*Data segment*
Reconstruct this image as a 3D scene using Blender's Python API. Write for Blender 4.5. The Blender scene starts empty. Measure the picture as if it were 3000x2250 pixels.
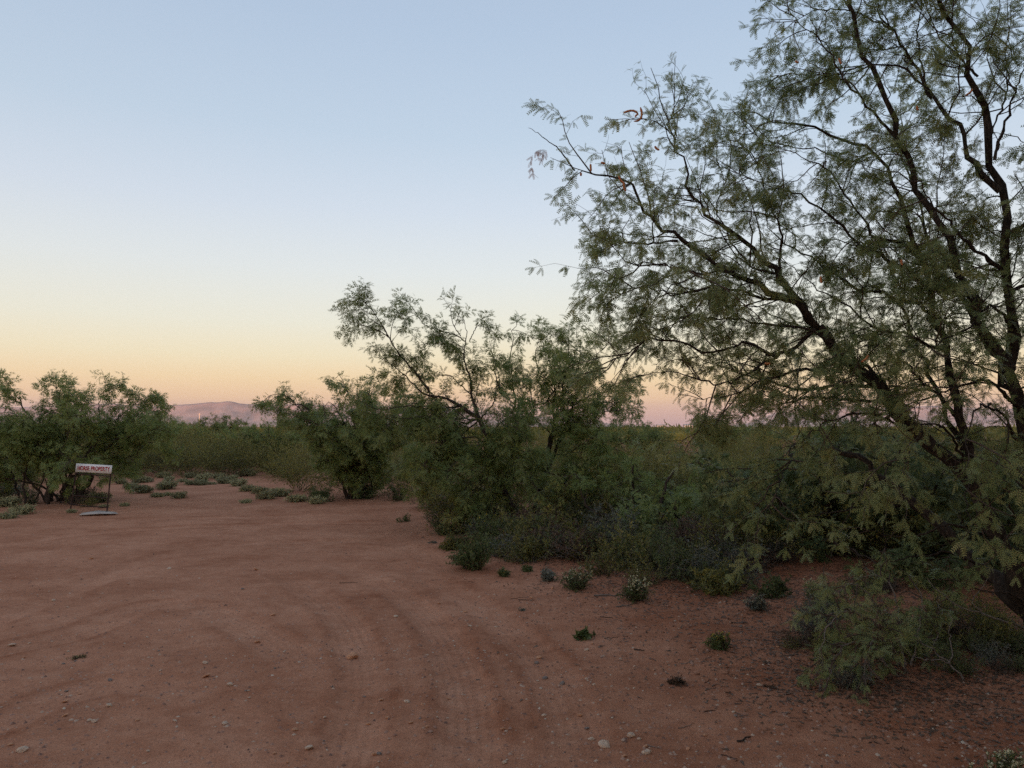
import bpy, math, random
import numpy as np
from mathutils import Vector, Matrix

rng = np.random.default_rng(7)
random.seed(7)
R = math.radians
scene = bpy.context.scene
col = scene.collection

# ------------------------------------------------------------------ camera
F, CH = 2160.0, 1.5                      # focal length in photo pixels, eye height in metres
PITCH = math.atan(125.0 / F)
cam_d = bpy.data.cameras.new('camera')
cam_d.sensor_width = 36.0
cam_d.lens = 36.0 * F / 3000.0
cam_d.clip_start, cam_d.clip_end = 0.05, 60000.0
cam = bpy.data.objects.new('camera', cam_d)
cam.location = (0, 0, CH)
cam.rotation_euler = (math.pi / 2 + PITCH, 0, 0)
col.objects.link(cam)
scene.camera = cam

# ------------------------------------------------------------------ sky and sun
def lin(r, g, b):
    f = lambda v: (v / 255 / 12.92) if v / 255 <= 0.04045 else ((v / 255 + 0.055) / 1.055) ** 2.4
    return (f(r), f(g), f(b), 1.0)

SUN_EL, SUN_AZ = R(1.5), R(196)          # low in the sky behind the camera; azimuth clockwise from +Y
world = bpy.data.worlds.new('World')
scene.world = world
world.use_nodes = True
nt = world.node_tree
nt.nodes.clear()
wo = nt.nodes.new('ShaderNodeOutputWorld')
add = nt.nodes.new('ShaderNodeAddShader')
bg1 = nt.nodes.new('ShaderNodeBackground'); bg1.inputs['Strength'].default_value = 0.13
sky = nt.nodes.new('ShaderNodeTexSky'); sky.sky_type = 'NISHITA'; sky.sun_disc = False
sky.sun_elevation = SUN_EL; sky.sun_rotation = SUN_AZ
sky.dust_density = 2.0; sky.ozone_density = 2.0
nt.links.new(sky.outputs['Color'], bg1.inputs['Color'])
bg2 = nt.nodes.new('ShaderNodeBackground'); bg2.inputs['Strength'].default_value = 1.06
tc = nt.nodes.new('ShaderNodeTexCoord')
sx = nt.nodes.new('ShaderNodeSeparateXYZ')
ramp = nt.nodes.new('ShaderNodeValToRGB')
nt.links.new(tc.outputs['Generated'], sx.inputs[0])
nt.links.new(sx.outputs['Z'], ramp.inputs['Fac'])
SKY = [(0.000, (208, 164, 160)), (0.020, (234, 186, 160)), (0.036, (247, 205, 160)), (0.062, (243, 213, 167)),
       (0.092, (235, 220, 186)), (0.135, (226, 221, 203)), (0.205, (214, 216, 214)), (0.280, (199, 206, 215)),
       (0.370, (181, 195, 209)), (0.490, (168, 184, 203)), (0.75, (152, 166, 186)), (1.0, (144, 157, 176))]
while len(ramp.color_ramp.elements) < len(SKY):
    ramp.color_ramp.elements.new(0.5)
for e, (p, c) in zip(ramp.color_ramp.elements, SKY):
    e.position = p; e.color = lin(*c)
nt.links.new(ramp.outputs['Color'], bg2.inputs['Color'])
nt.links.new(bg1.outputs[0], add.inputs[0]); nt.links.new(bg2.outputs[0], add.inputs[1])
nt.links.new(add.outputs[0], wo.inputs['Surface'])

sun_d = bpy.data.lights.new('sun', 'SUN')
sun_d.energy = 5.0; sun_d.angle = R(0.5); sun_d.color = (1.0, 0.52, 0.36)
sun = bpy.data.objects.new('sun', sun_d)
sdir = Vector((math.sin(SUN_AZ) * math.cos(SUN_EL), math.cos(SUN_AZ) * math.cos(SUN_EL), math.sin(SUN_EL)))
sun.rotation_euler = sdir.to_track_quat('Z', 'Y').to_euler()
sun.location = (0, -20, 30)
col.objects.link(sun)

vs = scene.view_settings
vs.view_transform = 'Standard'; vs.look = 'None'; vs.exposure = 0.0; vs.gamma = 1.0; vs.use_curve_mapping = False
scene.cycles.max_bounces = 4
scene.cycles.diffuse_bounces = 3
scene.cycles.transmission_bounces = 4
scene.cycles.volume_bounces = 0
scene.cycles.use_denoising = False
scene.cycles.use_adaptive_sampling = False

# ------------------------------------------------------------------ helpers
cp, sp = math.cos(PITCH), math.sin(PITCH)
def ray(px, py):
    u, v = (px - 1500) / F, (1125 - py) / F
    return np.array([u, cp - v * sp, sp + v * cp])
def P(px, py, Y):
    """photo pixel at distance Y metres in front of the camera"""
    d = ray(px, py)
    return np.array([0, 0, CH]) + d * (Y / d[1])
def G(px, py):
    """where that pixel's line of sight meets level ground"""
    d = ray(px, py)
    return (d * (-CH / d[2]))[:2]

def hash2(ix, iy, s):
    n = (ix.astype(np.int64) * 374761393 + iy.astype(np.int64) * 668265263 + s * 982451653) & 0x7fffffff
    n = ((n ^ (n >> 13)) * 1274126177) & 0x7fffffff
    n = (n ^ (n >> 16)) & 0x7fffffff
    return (n & 0xffff) / 65535.0
def vnoise(x, y, s=0):
    x = np.asarray(x, float); y = np.asarray(y, float)
    ix, iy = np.floor(x), np.floor(y)
    fx, fy = x - ix, y - iy
    fx = fx * fx * (3 - 2 * fx); fy = fy * fy * (3 - 2 * fy)
    a, b = hash2(ix, iy, s), hash2(ix + 1, iy, s)
    c, d = hash2(ix, iy + 1, s), hash2(ix + 1, iy + 1, s)
    return (a + (b - a) * fx) * (1 - fy) + (c + (d - c) * fx) * fy
def fbm(x, y, s=0, o=4):
    t, a, n = 0.0, 1.0, 0.0
    for k in range(o):
        t = t + a * (vnoise(x * 2 ** k, y * 2 ** k, s + k * 17) - 0.5); n += a; a *= 0.5
    return t / n

def tag(o, label=None, cat=None, group=None, kind=None):
    if label: o['label'] = label
    if cat: o['category'] = cat
    if group: o['group'] = group
    if kind: o['kind'] = kind
    return o
def link(name, data, parent=None, loc=None):
    o = bpy.data.objects.new(name, data)
    col.objects.link(o)
    if parent is not None: o.parent = parent
    if loc is not None: o.location = loc
    return o
def mesh_from(name, V, Q, mat=None, tint=None, smooth=False, mats=None, mi=None):
    V = np.asarray(V, np.float32); Q = np.asarray(Q, np.int32)
    me = bpy.data.meshes.new(name)
    k = Q.shape[1]
    me.vertices.add(len(V)); me.vertices.foreach_set('co', V.ravel())
    me.loops.add(Q.size); me.loops.foreach_set('vertex_index', Q.ravel())
    me.polygons.add(len(Q))
    me.polygons.foreach_set('loop_start', np.arange(0, Q.size, k, dtype=np.int32))
    me.polygons.foreach_set('loop_total', np.full(len(Q), k, np.int32))
    if mi is not None: me.polygons.foreach_set('material_index', np.asarray(mi, np.int32))
    if smooth: me.polygons.foreach_set('use_smooth', np.ones(len(Q), bool))
    if tint is not None:
        a = me.attributes.new('tint', 'FLOAT', 'POINT')
        a.data.foreach_set('value', np.asarray(tint, np.float32))
    for m in (mats or ([mat] if mat else [])): me.materials.append(m)
    me.update(calc_edges=True)
    return me
def nrm(v):
    return v / np.maximum(np.linalg.norm(v, axis=-1, keepdims=True), 1e-9)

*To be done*
Repeat, word for word and with no pictures, only the lines running from the beginning of the data to the line that contains "from mathutils import Vector, Matrix".

*Problem solution*
Reconstruct this image as a 3D scene using Blender's Python API. Write for Blender 4.5. The Blender scene starts empty. Measure the picture as if it were 3000x2250 pixels.
import bpy, math, random
import numpy as np
from mathutils import Vector, Matrix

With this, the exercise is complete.